I create indexes without the USING BTREE
clause. Is there any advantage of using BTREE index?
CREATE INDEX `SomeName` USING BTREE ON `tbl_Name`(`column_name`);
The principal advantage of B+ trees over B trees is they allow you to pack in more pointers to other nodes by removing pointers to data, thus increasing the fanout and potentially decreasing the depth of the tree. The disadvantage is that there are no early outs when you might have found a match in an internal node.
The major advantage of the B+ tree (and B-trees in general) over binary search trees is that they play well with caches.
B-star trees have better data structure and are faster in search than Binary trees, but its harder to write codes for B-start trees. The major difference between B-tree and binary tres is that B-tree is a external data structure and binary tree is a main memory data structure.
First off, depending on the Storage Engine used, you may just not have a choice (InnoDB for example is exclusively using BTREE for its index).

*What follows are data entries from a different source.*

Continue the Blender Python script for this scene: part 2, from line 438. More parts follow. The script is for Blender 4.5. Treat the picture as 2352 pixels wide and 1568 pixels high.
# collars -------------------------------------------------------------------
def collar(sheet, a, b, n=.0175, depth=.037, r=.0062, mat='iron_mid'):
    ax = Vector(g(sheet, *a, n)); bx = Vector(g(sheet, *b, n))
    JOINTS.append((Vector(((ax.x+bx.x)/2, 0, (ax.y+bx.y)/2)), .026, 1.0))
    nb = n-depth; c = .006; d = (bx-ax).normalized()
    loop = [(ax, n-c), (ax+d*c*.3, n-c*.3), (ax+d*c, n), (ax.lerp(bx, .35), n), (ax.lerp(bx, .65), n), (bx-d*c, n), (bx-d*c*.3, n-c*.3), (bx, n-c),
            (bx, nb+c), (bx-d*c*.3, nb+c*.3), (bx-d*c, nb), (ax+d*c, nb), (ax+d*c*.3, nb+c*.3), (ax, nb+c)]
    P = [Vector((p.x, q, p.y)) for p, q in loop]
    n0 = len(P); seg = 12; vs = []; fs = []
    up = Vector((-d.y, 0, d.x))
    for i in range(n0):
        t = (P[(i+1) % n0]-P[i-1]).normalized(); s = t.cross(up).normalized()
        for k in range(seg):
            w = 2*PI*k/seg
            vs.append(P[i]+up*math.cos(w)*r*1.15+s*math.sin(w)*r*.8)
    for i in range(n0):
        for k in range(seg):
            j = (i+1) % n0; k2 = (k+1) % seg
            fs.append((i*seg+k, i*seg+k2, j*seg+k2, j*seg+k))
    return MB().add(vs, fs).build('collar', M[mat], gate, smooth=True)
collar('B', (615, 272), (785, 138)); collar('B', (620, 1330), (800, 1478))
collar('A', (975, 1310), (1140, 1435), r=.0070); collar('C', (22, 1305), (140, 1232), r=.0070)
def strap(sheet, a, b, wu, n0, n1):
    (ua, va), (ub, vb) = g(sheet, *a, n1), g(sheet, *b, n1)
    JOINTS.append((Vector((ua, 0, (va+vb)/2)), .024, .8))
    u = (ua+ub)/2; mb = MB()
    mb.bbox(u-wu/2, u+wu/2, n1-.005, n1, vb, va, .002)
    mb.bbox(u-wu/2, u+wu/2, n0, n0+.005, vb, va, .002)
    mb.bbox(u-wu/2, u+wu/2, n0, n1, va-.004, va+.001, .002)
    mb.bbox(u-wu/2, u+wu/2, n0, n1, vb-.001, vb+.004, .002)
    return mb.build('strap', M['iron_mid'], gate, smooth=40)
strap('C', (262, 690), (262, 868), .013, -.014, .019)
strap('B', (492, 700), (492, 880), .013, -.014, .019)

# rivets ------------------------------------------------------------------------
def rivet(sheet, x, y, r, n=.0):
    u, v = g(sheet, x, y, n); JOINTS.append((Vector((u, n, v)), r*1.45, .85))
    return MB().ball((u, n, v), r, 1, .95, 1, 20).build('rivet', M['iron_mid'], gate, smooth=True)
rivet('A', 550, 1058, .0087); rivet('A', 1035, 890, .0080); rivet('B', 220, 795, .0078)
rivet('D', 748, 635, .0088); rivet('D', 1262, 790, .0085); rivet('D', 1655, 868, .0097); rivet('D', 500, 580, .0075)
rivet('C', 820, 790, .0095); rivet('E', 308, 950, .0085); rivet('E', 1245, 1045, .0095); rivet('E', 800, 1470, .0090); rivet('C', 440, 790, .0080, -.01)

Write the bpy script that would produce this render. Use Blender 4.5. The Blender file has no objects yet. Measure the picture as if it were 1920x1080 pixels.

Also, BTREE is the default index type for most storage engines.
Now... There are cases, when using alternative index types may result in improved performance. There are (relatively rare case) when a HASH index may help. Note that when a HASH index is created, a BTREE index is also produced. That's in part due to the fact that hash indexes can only resolve equality predicates. (a condition such as WHERE Price > 12.0 could not be handled by a hash index).
In short: Keep using BTREE, whether implicitly (if BTREE is the default for the Storage used), or explicitly. Learn about the other types of indexes so that you know about them would the need arise.
Edit: (in searching cases when alternate index types may be used)
Effectively the case is rather straight forward for RTREE indexes. These are only supported, with MySQL, in the context of "SPATIAL" databases, i.e. databases which include Geo position context such as Point and other object in the GIS model).
HASH indexes are more generic (not limited to a particular application or data type), and one can generally follow one's intuitive understanding of hashes to get a hint as to when these may outperform the old-but-faithful BTREE. As indicated earlier, this would imply columns typically searched with an equal predicate. I'm guessing relatively short lookup tables and the like could benefit, depending on the effective implementation within MySQL.
BTREE is the default index method. You may safely omit it.